### [YOUR OBJECTIVE]
Going from the top of the data below, give again each line through the one containing "R = math.radians", both ends kept.

### [THE INPUT]

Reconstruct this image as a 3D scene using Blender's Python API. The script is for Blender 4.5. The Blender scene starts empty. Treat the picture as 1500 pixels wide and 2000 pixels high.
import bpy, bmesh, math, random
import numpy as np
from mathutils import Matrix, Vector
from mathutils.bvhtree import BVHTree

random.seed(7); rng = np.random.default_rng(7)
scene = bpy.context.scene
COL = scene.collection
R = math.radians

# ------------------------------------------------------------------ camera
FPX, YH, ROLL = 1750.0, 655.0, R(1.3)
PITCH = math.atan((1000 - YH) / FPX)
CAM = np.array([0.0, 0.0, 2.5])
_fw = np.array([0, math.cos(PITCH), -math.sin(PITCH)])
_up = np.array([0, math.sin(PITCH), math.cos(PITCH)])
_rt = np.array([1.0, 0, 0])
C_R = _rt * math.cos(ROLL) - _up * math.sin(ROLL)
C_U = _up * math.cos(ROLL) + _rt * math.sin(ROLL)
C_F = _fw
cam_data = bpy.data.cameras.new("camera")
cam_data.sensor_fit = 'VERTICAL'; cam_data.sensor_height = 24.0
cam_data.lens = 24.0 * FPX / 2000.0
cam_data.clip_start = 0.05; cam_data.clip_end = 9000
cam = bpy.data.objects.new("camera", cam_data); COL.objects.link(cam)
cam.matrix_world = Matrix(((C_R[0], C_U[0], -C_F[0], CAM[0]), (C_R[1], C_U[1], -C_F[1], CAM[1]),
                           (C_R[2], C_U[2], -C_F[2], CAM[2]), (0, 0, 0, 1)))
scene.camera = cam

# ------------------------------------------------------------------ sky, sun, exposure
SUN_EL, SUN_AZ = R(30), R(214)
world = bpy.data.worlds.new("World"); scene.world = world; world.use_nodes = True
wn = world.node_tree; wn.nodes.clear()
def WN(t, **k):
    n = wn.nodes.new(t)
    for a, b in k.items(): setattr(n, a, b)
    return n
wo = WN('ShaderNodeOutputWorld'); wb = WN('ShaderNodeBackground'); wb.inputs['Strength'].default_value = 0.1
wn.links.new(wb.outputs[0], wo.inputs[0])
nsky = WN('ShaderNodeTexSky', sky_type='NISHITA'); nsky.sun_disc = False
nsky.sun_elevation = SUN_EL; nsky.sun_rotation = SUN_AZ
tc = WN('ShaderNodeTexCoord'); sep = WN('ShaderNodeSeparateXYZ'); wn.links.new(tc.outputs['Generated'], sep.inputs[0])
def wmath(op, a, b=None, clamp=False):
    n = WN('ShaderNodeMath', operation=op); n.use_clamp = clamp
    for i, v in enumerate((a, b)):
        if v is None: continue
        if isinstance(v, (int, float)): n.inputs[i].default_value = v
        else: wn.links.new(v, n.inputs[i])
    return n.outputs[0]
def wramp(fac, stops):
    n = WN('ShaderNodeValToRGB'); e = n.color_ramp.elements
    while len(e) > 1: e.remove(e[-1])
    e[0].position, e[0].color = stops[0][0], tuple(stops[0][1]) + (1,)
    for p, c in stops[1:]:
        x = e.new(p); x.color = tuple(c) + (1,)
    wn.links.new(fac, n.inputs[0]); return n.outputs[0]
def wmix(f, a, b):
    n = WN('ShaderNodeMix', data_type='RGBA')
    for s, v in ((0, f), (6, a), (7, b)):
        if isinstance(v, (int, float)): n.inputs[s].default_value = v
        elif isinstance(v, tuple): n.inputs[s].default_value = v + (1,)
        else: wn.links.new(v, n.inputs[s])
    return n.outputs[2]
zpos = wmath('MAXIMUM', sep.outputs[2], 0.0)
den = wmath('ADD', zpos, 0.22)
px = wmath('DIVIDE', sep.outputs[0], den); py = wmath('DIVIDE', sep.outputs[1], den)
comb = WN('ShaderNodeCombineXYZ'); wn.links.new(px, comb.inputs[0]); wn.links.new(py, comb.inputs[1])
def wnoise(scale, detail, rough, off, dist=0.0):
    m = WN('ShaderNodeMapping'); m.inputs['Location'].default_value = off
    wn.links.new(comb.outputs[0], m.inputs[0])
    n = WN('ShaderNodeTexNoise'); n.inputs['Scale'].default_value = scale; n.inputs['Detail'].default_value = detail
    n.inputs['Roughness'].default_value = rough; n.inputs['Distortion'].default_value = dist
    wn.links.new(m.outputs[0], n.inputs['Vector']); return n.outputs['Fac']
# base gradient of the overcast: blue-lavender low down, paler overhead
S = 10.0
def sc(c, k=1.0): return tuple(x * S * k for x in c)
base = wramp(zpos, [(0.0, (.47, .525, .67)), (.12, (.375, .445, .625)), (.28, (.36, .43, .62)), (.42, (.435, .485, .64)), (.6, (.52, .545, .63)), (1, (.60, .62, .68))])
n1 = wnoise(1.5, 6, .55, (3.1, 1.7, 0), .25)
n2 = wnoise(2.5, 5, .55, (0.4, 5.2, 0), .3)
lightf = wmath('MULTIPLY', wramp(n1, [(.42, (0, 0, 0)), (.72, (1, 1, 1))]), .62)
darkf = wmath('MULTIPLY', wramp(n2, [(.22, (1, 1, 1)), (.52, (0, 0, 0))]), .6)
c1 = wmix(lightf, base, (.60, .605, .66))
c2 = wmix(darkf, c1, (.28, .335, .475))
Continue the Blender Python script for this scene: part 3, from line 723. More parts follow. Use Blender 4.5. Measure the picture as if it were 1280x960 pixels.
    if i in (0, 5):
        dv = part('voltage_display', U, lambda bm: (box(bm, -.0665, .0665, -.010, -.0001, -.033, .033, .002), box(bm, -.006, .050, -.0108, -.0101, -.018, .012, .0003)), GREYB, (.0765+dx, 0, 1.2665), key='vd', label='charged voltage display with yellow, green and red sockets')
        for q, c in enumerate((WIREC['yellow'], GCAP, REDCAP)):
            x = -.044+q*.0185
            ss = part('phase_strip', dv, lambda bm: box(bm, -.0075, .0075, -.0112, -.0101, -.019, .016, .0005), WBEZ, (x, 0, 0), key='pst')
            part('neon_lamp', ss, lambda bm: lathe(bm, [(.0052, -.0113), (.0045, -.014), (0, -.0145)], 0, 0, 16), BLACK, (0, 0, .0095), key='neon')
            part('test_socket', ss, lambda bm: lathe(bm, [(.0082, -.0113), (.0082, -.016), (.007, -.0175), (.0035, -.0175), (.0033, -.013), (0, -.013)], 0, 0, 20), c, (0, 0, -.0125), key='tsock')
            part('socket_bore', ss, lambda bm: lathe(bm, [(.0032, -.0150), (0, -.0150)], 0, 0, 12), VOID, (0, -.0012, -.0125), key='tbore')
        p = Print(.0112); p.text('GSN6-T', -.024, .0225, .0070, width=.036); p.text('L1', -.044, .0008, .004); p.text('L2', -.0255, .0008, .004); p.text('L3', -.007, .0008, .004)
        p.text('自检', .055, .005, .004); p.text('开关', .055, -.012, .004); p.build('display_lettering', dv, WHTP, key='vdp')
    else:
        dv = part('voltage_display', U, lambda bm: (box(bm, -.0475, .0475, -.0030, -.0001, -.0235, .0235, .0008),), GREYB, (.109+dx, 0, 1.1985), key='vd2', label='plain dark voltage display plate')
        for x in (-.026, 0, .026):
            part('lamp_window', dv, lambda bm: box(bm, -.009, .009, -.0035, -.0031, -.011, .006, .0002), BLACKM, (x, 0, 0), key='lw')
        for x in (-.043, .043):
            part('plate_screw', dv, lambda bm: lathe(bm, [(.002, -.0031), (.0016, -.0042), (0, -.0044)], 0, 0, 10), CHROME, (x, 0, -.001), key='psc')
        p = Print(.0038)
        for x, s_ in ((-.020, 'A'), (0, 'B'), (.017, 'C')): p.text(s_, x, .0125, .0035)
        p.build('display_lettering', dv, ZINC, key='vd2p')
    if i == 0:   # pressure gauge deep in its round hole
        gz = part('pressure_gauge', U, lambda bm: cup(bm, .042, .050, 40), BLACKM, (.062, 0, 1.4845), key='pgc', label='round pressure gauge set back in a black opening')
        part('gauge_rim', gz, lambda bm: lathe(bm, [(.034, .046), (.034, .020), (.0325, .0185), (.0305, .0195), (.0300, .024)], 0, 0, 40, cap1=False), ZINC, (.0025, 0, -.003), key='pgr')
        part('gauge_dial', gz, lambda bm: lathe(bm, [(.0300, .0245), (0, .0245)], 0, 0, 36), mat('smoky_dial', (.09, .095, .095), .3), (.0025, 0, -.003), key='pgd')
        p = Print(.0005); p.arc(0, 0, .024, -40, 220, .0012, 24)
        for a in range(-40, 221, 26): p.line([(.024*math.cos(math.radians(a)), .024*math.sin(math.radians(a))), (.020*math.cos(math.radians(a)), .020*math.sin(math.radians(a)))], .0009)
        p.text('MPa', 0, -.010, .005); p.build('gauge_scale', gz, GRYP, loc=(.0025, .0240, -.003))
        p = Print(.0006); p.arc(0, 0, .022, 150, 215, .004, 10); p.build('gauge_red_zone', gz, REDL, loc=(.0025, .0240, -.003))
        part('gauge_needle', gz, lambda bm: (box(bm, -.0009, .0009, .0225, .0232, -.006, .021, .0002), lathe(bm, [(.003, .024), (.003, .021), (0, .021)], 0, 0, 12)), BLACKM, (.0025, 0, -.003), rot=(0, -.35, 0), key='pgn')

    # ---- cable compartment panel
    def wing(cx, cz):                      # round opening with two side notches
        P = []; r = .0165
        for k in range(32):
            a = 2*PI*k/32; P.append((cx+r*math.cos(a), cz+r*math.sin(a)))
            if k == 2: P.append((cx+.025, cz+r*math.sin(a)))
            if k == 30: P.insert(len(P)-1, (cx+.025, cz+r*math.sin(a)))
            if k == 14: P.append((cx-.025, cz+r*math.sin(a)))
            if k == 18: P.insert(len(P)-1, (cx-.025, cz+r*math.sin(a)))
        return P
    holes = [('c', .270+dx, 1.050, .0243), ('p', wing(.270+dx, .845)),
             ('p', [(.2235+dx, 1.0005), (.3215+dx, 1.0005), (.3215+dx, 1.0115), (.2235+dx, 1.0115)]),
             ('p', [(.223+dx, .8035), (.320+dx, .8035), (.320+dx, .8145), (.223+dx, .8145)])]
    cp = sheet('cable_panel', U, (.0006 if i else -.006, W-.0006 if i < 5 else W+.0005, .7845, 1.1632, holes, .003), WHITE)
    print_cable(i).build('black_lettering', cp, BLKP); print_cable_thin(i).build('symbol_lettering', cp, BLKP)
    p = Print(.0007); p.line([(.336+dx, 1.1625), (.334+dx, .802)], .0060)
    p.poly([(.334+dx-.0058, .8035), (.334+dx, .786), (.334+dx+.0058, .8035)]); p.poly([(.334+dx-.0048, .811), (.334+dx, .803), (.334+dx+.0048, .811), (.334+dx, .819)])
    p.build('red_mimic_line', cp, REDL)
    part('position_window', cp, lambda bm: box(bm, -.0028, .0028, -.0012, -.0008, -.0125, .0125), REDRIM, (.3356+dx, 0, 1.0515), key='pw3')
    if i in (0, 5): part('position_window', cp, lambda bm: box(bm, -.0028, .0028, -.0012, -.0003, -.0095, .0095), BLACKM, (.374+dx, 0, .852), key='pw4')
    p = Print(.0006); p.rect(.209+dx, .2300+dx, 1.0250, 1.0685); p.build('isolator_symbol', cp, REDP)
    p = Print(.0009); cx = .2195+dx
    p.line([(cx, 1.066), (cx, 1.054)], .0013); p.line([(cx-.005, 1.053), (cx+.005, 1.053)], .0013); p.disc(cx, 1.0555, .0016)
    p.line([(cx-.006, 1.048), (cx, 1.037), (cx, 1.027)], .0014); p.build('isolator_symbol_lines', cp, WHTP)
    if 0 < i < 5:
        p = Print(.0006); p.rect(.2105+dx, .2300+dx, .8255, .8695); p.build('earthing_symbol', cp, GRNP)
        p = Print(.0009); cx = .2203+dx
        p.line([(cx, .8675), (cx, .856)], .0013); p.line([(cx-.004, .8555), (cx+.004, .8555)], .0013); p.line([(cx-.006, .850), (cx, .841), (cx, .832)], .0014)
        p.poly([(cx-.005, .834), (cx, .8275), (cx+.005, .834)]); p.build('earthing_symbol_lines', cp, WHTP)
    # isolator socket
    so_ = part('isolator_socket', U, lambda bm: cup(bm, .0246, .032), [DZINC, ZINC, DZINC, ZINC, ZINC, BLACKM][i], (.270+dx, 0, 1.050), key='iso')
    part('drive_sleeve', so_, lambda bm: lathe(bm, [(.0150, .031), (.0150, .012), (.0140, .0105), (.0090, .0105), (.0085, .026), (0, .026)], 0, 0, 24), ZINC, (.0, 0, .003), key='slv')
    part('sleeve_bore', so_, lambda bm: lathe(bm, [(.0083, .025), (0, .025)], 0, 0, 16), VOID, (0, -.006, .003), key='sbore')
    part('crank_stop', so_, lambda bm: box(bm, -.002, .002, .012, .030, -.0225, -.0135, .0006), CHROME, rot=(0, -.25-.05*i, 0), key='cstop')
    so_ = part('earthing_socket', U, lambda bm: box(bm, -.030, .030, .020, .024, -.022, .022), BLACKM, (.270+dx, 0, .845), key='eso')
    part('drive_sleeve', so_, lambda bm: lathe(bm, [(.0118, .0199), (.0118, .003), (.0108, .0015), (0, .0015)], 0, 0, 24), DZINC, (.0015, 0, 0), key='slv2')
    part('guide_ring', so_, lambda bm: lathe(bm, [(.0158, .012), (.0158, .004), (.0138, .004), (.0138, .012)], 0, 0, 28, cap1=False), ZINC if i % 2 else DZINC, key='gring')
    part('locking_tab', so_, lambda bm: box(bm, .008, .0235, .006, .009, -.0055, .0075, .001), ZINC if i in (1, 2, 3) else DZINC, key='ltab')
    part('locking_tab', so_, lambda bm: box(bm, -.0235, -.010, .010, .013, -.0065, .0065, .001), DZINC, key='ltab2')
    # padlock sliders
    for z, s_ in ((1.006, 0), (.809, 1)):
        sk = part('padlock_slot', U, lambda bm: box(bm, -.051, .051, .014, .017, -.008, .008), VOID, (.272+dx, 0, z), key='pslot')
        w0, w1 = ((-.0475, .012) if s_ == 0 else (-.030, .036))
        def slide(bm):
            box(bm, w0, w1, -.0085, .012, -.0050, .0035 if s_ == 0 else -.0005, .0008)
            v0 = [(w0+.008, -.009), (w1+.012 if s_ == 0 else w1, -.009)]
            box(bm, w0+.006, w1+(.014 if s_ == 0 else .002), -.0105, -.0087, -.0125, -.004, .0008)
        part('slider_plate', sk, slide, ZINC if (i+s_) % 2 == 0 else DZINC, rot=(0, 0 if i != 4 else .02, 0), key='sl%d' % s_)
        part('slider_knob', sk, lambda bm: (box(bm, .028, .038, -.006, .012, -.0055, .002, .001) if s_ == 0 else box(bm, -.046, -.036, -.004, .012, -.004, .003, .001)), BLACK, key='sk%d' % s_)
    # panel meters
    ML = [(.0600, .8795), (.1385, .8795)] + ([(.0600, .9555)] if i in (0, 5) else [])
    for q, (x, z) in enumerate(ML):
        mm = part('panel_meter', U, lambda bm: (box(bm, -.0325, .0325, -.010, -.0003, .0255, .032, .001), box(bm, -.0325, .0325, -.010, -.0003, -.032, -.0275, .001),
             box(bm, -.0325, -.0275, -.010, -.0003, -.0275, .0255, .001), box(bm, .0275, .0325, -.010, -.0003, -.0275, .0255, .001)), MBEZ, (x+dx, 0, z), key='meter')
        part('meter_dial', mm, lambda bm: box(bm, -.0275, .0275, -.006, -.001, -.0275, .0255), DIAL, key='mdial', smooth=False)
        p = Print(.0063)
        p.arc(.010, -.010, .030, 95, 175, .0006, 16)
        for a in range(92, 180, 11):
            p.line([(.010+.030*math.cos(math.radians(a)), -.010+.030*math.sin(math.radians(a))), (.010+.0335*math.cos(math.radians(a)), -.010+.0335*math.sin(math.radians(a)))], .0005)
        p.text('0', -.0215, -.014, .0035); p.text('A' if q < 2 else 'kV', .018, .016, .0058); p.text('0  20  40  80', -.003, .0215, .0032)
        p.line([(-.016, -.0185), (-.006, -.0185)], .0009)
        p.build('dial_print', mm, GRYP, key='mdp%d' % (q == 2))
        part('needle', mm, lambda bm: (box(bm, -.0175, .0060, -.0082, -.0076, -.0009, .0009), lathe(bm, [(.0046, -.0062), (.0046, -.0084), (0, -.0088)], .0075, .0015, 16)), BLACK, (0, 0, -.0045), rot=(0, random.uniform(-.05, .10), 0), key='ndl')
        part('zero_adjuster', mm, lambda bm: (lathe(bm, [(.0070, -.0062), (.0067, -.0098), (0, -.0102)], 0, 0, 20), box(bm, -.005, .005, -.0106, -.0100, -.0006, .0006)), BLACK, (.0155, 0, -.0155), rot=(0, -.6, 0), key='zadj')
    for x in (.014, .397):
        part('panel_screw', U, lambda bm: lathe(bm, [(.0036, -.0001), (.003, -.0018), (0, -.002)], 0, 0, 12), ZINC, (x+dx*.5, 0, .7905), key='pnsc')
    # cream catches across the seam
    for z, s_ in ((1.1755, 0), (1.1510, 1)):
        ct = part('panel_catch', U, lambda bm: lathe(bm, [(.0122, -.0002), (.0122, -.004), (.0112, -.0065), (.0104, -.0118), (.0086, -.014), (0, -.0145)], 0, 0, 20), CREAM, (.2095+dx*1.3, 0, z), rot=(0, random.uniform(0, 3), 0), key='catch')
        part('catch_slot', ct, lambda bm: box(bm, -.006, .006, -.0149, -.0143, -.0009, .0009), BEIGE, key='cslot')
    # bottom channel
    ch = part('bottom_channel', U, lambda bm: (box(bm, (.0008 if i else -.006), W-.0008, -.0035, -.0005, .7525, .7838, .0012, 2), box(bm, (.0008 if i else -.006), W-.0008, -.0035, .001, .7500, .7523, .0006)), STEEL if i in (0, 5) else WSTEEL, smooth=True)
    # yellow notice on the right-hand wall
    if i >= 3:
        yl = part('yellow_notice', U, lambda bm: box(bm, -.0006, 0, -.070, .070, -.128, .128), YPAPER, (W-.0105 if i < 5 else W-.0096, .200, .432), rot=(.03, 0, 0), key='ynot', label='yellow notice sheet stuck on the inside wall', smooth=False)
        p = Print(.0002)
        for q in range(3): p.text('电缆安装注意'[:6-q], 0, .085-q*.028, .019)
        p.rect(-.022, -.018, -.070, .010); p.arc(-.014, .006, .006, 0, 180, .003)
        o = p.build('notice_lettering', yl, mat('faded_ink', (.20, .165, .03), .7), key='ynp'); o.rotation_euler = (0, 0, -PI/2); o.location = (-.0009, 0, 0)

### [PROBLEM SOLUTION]
Reconstruct this image as a 3D scene using Blender's Python API. The script is for Blender 4.5. The Blender scene starts empty. Treat the picture as 1500 pixels wide and 2000 pixels high.
import bpy, bmesh, math, random
import numpy as np
from mathutils import Matrix, Vector
from mathutils.bvhtree import BVHTree

random.seed(7); rng = np.random.default_rng(7)
scene = bpy.context.scene
COL = scene.collection
R = math.radians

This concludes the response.